Bursa’da küçük kıyamet
ABONE OL

Nice sultanları, şehzadeleri, âlimleri bağrında saklayan kadim şehir Bursa, 1855 yılının Mart ve Nisan aylarında büyük bir felaket yaşadı. Mart ayının ilk çarşambası şehir fırtınanın etkisi altındaydı. O gün bardaktan boşanırcasına sağanak yağmurun yağdığını, yıldırımların düştüğünü, rüzgârın her yeri kasıp kavurduğunu mahalli meclisin hazırladığı mazbatadan anlıyoruz. Fırtına sürerken Bursa ahalisi yer altından top sesine benzer bir gürültü ile birlikte çok şiddetli bir sarsıntı ile karşı karşıya kaldı. Uzun süren deprem, şehirde neredeyse her yapıya zarar vermiş, çok sayıda insan hayatını kaybetmişti. Dağlık bölgelerden kopan kaya parçaları bir ipek imalathanesini yok etmiş, çıkan yangınlarda onlarca ev küle dönmüştü. Neyse ki hisariçinde çok büyük bir yıkım yaşanmamıştı. Burada enkaz altından birçok insan yaralı bir biçimde kurtarıldı. Tekrar bir depreme yakalanmak istemeyen halk panik içinde kırlara, bahçelere ve çadırlara sığınmak zorunda kaldı. Bu felaketten ne yazık ki tarihi eserler de nasibini aldı. Sultan Osman ve Orhan’ın Tophane’de bulunan türbesi çok ağır tahribata uğrarken Orhan Gazi Camii’nin minaresi şerefesine kadar yıkılmış, alt tarafı tahrip olmuş, etrafındaki yapılar da yıkılmıştı. 1855 depreminden zarar gören eserlerden biri de Ulu Camii idi. Caminin iki minaresi şerefesinden yıkılmış, yedi kubbesi de hasara uğramıştı. Bunun dışında birçok cami, kilise, medrese, hamam, imarethane vs. yıkıldı ya da kullanılamaz hale geldi. Keçecizade Fuat Paşa, bu deprem ve akabinde meydana gelen ağır yıkımlardan sonra “Osmanlı tarihinin dibacesi (başlangıcı) zayi oldu” diyerek üzüntüsünü dile getirmişti.
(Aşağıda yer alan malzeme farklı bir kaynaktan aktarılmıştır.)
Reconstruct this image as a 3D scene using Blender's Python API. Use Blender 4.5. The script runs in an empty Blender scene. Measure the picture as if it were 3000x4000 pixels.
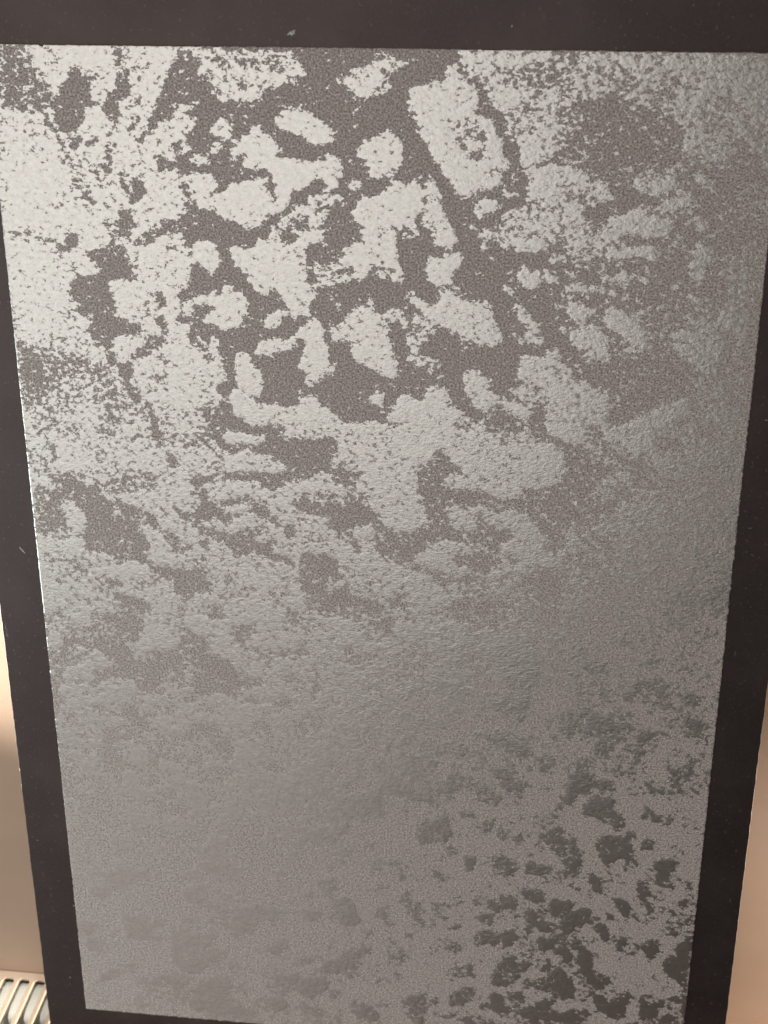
import bpy, bmesh, math, random
import numpy as np
from mathutils import Matrix, Vector

# ------------------------------------------------------------------ camera
S = bpy.context.scene
rows = [[0.99277, -0.047636, 0.110172, 0.144565], [0.119705, 0.46034, -0.879635, -1.041789], [-0.008814, 0.886464, 0.462714, 1.204132]]
cam_d = bpy.data.cameras.new('camera')
cam = bpy.data.objects.new('camera', cam_d)
S.collection.objects.link(cam)
cam.matrix_world = Matrix([rows[0], rows[1], rows[2], [0, 0, 0, 1]])
cam_d.sensor_fit = 'VERTICAL'
cam_d.sensor_height = 36.0
cam_d.lens = 36.0 * 5546.0 / 4000.0
cam_d.clip_start = 0.01
cam_d.clip_end = 50.0
cam_d.dof.use_dof = True
cam_d.dof.focus_distance = 1.22
cam_d.dof.aperture_fstop = 8.0
S.camera = cam

# ------------------------------------------------------------------ world and lamps
W = bpy.data.worlds.new('World')
S.world = W
W.use_nodes = True
bg = W.node_tree.nodes['Background']
bg.inputs[0].default_value = (1.0, 0.64, 0.50, 1)
bg.inputs[1].default_value = 0.032

def look(o, target):
    d = Vector(target) - o.location
    o.rotation_euler = d.to_track_quat('-Z', 'Y').to_euler()

def area(name, loc, target, sx, sy, power, col):
    d = bpy.data.lights.new(name, 'AREA')
    d.shape = 'RECTANGLE'; d.size = sx; d.size_y = sy
    d.energy = power; d.color = col
    o = bpy.data.objects.new(name, d)
    S.collection.objects.link(o)
    o.location = loc; look(o, target)
    return o

# daylight from the room's window, behind the camera and to its left
area('window_light', (-1.10, -2.9, 0.80), (-0.1, 0.0, 0.68), 3.2, 2.9, 34.0, (1.0, 0.98, 0.932))
# daylight thrown up again by the sunny patch of floor in front of the radiator
area('floor_bounce', (-0.78, -1.15, -0.74), (-0.25, 0.0, 0.1), 1.4, 0.9, 1.35, (1.0, 0.90, 0.83))
# cool daylight from the left-hand side of the room
area('side_light', (-1.25, -0.50, 0.15), (-0.30, 0.0, 0.22), 0.6, 0.6, 5.8, (0.84, 0.98, 0.98))

def spot(name, loc, target, deg, power, col, soft):
    d = bpy.data.lights.new(name, 'SPOT')
    d.energy = power; d.color = col; d.shadow_soft_size = soft
    d.spot_size = math.radians(deg); d.spot_blend = 1.0
    o = bpy.data.objects.new(name, d)
    S.collection.objects.link(o)
    o.location = loc; look(o, target)
# sunlight coming in low from the left: a streak on the wall, a patch on the radiator
spot('sun_streak', (-1.05, 0.068, 0.54), (-0.38, 0.087, 0.47), 29.0, 1500.0, (1.0, 0.95, 0.86), 0.008)
spot('sun_patch', (-0.53, -0.42, 1.10), (-0.425, 0.030, 0.0), 6.6, 62.0, (1.0, 0.98, 0.92), 0.02)
# warm fill spot, added to brighten the wall right of the board
spot('wall_fill', (1.30, 0.045, 0.13), (0.38, 0.087, 0.15), 36.0, 400.0, (1.0, 0.88, 0.76), 0.012)

S.render.engine = 'CYCLES'
S.cycles.max_bounces = 4
S.cycles.diffuse_bounces = 2
S.cycles.glossy_bounces = 2
S.view_settings.view_transform = 'Standard'
S.view_settings.look = 'None'
S.view_settings.exposure = 0.0
S.view_settings.gamma = 1.0
S.view_settings.use_curve_mapping = False

# ------------------------------------------------------------------ node helpers
def new_mat(name):
    m = bpy.data.materials.new(name); m.use_nodes = True
    nt = m.node_tree; nt.nodes.clear()
    out = nt.nodes.new('ShaderNodeOutputMaterial')
    bs = nt.nodes.new('ShaderNodeBsdfPrincipled')
    nt.links.new(bs.outputs[0], out.inputs[0])
    return m, nt, bs

def put(nt, sock, val):
    if isinstance(val, bpy.types.NodeSocket): nt.links.new(val, sock)
    elif val is not None:
        if hasattr(sock.default_value, '__len__') and len(val) == 3 and len(sock.default_value) == 4: val = (*val, 1)
        sock.default_value = val

def mth(nt, op, a, b=None, c=None, clamp=False):
    n = nt.nodes.new('ShaderNodeMath'); n.operation = op; n.use_clamp = clamp
    put(nt, n.inputs[0], a)
    if b is not None: put(nt, n.inputs[1], b)
    if c is not None: put(nt, n.inputs[2], c)
    return n.outputs[0]

def coord(nt, rot=(0, 0, 0), scale=(1, 1, 1), loc=(0, 0, 0)):
    t = nt.nodes.new('ShaderNodeTexCoord'); m = nt.nodes.new('ShaderNodeMapping')
    nt.links.new(t.outputs['Object'], m.inputs[0])
    m.inputs['Location'].default_value = loc
    m.inputs['Rotation'].default_value = rot
    m.inputs['Scale'].default_value = scale
    return m.outputs[0]

def noise(nt, vec, scale, detail=2.0, rough=0.5, dist=0.0):
    n = nt.nodes.new('ShaderNodeTexNoise')
    nt.links.new(vec, n.inputs['Vector'])
    n.inputs['Scale'].default_value = scale; n.inputs['Detail'].default_value = detail
    n.inputs['Roughness'].default_value = rough; n.inputs['Distortion'].default_value = dist
    return n.outputs[0]

def mrange(nt, v, a, b, c=0.0, d=1.0, smooth=False):
    n = nt.nodes.new('ShaderNodeMapRange')
    if smooth: n.interpolation_type = 'SMOOTHSTEP'
    nt.links.new(v, n.inputs[0])
    for i, x in enumerate((a, b, c, d)): n.inputs[i + 1].default_value = x
    return n.outputs[0]

def mixc(nt, f, a, b):
    n = nt.nodes.new('ShaderNodeMix'); n.data_type = 'RGBA'
    put(nt, n.inputs[0], f); put(nt, n.inputs[6], a); put(nt, n.inputs[7], b)
    return n.outputs[2]

def mixf(nt, f, a, b):
    n = nt.nodes.new('ShaderNodeMix'); n.data_type = 'FLOAT'
    put(nt, n.inputs[0], f); put(nt, n.inputs[2], a); put(nt, n.inputs[3], b)
    return n.outputs[0]

def bump(nt, h, strength, dist, nrm=None):
    n = nt.nodes.new('ShaderNodeBump')
    put(nt, n.inputs['Height'], h)
    put(nt, n.inputs['Strength'], strength); put(nt, n.inputs['Distance'], dist)
    if nrm is not None: nt.links.new(nrm, n.inputs['Normal'])
    return n.outputs[0]

# ------------------------------------------------------------------ materials
def panel_material():
    m, nt, bs = new_mat('silvered_print')
    at = nt.nodes.new('ShaderNodeAttribute'); at.attribute_name = 'finish'
    F = at.outputs['Fac']
    c0 = coord(nt)
    ca = coord(nt, rot=(0, math.radians(40), 0), scale=(0.88, 1, 1.12))
    n1 = noise(nt, ca, 225, 2.0, 0.75)
    s = mth(nt, 'ADD', F, mth(nt, 'MULTIPLY', mth(nt, 'SUBTRACT', n1, 0.5), 3.1))
    st = noise(nt, coord(nt, rot=(0, math.radians(24), 0), scale=(0.10, 1, 1), loc=(5, 2, 8)), 260, 2.0, 0.6)
    s = mth(nt, 'ADD', s, mth(nt, 'MULTIPLY', mth(nt, 'SUBTRACT', st, 0.5), 0.35))
    mask = mrange(nt, s, 0.38, 0.62, smooth=True)
    # fine grain
    gn = nt.nodes.new('ShaderNodeTexNoise')
    nt.links.new(c0, gn.inputs['Vector'])
    gn.inputs['Scale'].default_value = 620; gn.inputs['Detail'].default_value = 1.0
    gn.inputs['Roughness'].default_value = 0.6
    g1 = gn.outputs[0]
    flake = mrange(nt, g1, 0.63, 0.78)
    matte = mixc(nt, mrange(nt, g1, 0.33, 0.67), (0.35, 0.302, 0.280), (0.85, 0.750, 0.705))
    matte = mixc(nt, flake, matte, (0.90, 0.88, 0.84))
    patch = mixc(nt, mrange(nt, n1, 0.35, 0.65), (0.64, 0.617, 0.592), (0.76, 0.742, 0.715))
    col = mixc(nt, mask, matte, patch)
    hue = nt.nodes.new('ShaderNodeMix'); hue.data_type = 'RGBA'; hue.blend_type = 'SOFT_LIGHT'
    hue.inputs[0].default_value = 0.35
    nt.links.new(col, hue.inputs[6]); nt.links.new(gn.outputs['Color'], hue.inputs[7])
    put(nt, bs.inputs['Base Color'], hue.outputs[2])
    put(nt, bs.inputs['Metallic'], mixf(nt, mask, 0.0, 0.97))
    put(nt, bs.inputs['Roughness'], mixf(nt, mask, 0.85, 0.34))
    put(nt, bs.inputs['Specular IOR Level'], mixf(nt, mask, 0.25, 0.5))
    # relief: grit in the matte areas, hammered orange peel on the silver
    ch = coord(nt, rot=(0, math.radians(20), 0), scale=(0.75, 1, 1.15), loc=(1, 0, 4))
    peel = noise(nt, ch, 420, 2.0, 0.65)
    h = mth(nt, 'ADD', mth(nt, 'MULTIPLY', peel, 0.6), mth(nt, 'MULTIPLY', F, 0.18))
    put(nt, bs.inputs['Normal'], bump(nt, h, 0.55, 0.0007))
    return m

def board_material():
    m, nt, bs = new_mat('black_board')
    c0 = coord(nt)
    big = noise(nt, c0, 14, 3.0, 0.6)
    fine = noise(nt, c0, 520, 3.0, 0.65)
    dust = mrange(nt, noise(nt, coord(nt, loc=(2, 3, 1)), 330, 0.0), 0.74, 0.82)
    col = mixc(nt, mrange(nt, big, 0.42, 0.72), (0.0105, 0.0078, 0.0078), (0.036, 0.0285, 0.0272))
    col = mixc(nt, mth(nt, 'MULTIPLY', mrange(nt, fine, 0.50, 0.70), 0.5), col, (0.050, 0.043, 0.041))
    col = mixc(nt, mth(nt, 'MULTIPLY', dust, 0.28), col, (0.22, 0.20, 0.18))
    put(nt, bs.inputs['Base Color'], col)
    put(nt, bs.inputs['Roughness'], mixf(nt, big, 0.50, 0.40))
    put(nt, bs.inputs['Specular IOR Level'], 1.0)
    put(nt, bs.inputs['Specular Tint'], (1.0, 0.80, 0.78))
    put(nt, bs.inputs['Normal'], bump(nt, fine, 0.25, 0.0003))
    return m

def plain(name, col, rough, var=0.12, scale=60, bmp=0.0, bscale=300, spec=0.5):
    m, nt, bs = new_mat(name)
    c0 = coord(nt)
    n = noise(nt, c0, scale, 3.0, 0.6)
    lo = tuple(x * (1 - var) for x in col); hi = tuple(min(1, x * (1 + var)) for x in col)
    put(nt, bs.inputs['Base Color'], mixc(nt, mrange(nt, n, 0.3, 0.7), lo, hi))
    put(nt, bs.inputs['Roughness'], rough)
    put(nt, bs.inputs['Specular IOR Level'], spec)
    if bmp: put(nt, bs.inputs['Normal'], bump(nt, noise(nt, c0, bscale, 3.0, 0.6), bmp, 0.0006))
    return m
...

İngilizler depremi daha önce öğrenmişti

Bir süre sonra artçı depremler azaldı ve halk ilk günlerde yaşadığı korku ve şaşkınlığı üzerinden attı. Tekrar evine ve işine dönen Bursa ahalisi, bu büyük depremin yaralarını tam da yavaş yavaş sarmaya başlamışken ikinci bir felaketi yaşayacağından elbette habersizdi. 12 Nisan1855 Perşembe akşamı bu kadim şehir, sanki bir ay önce hiç sallanmamış gibi büyük bir sarsıntıyla bir kez daha karşı karşıya kaldı. İkinci kez meydana gelen deprem daha evvel ağır hasar görmüş yapıların neredeyse hepsinin yıkılmasına neden oldu. Ayrıca Kayahan Çarşısı’nın birkaç yerinde çıkan yangın rüzgarın da etkisiyle söndürülememiş, toplam binden fazla ev ve dükkan yanmıştı. Artçı depremlerin arkasının kesilmemesi nedeniyle hasar gören yerlerin tespitine cesaret edilememiş, dolayısıyla zelzele haberi Bâb-ı Âli’ye geç ulaşmıştı. Cevdet Paşa, deprem haberini İstanbul’dan önce alan o yıllardaki müttefikimiz İngilizlerin, Bursa’ya iki gemi dolusu ekmek götürdüğünü, yaşanan bu durumdan da kendilerinin çok utandığını söylüyor. Depremden birkaç gün sonra Bursa’nın tamamen yok olacağına dair çıkan asılsız şayialar da kendi derdiyle baş başa kalan ahaliye tarif edilemez bir korku yaşatmıştı. Bursa halkı söylentilerin asılsızlığı ve İstanbul’dan geç de olsa gelen yardımlar ile ancak bir ay sonra gündelik yaşamına dönebilmiş, lakin şehrin yaralarını sarmak epey bir vakit almıştı.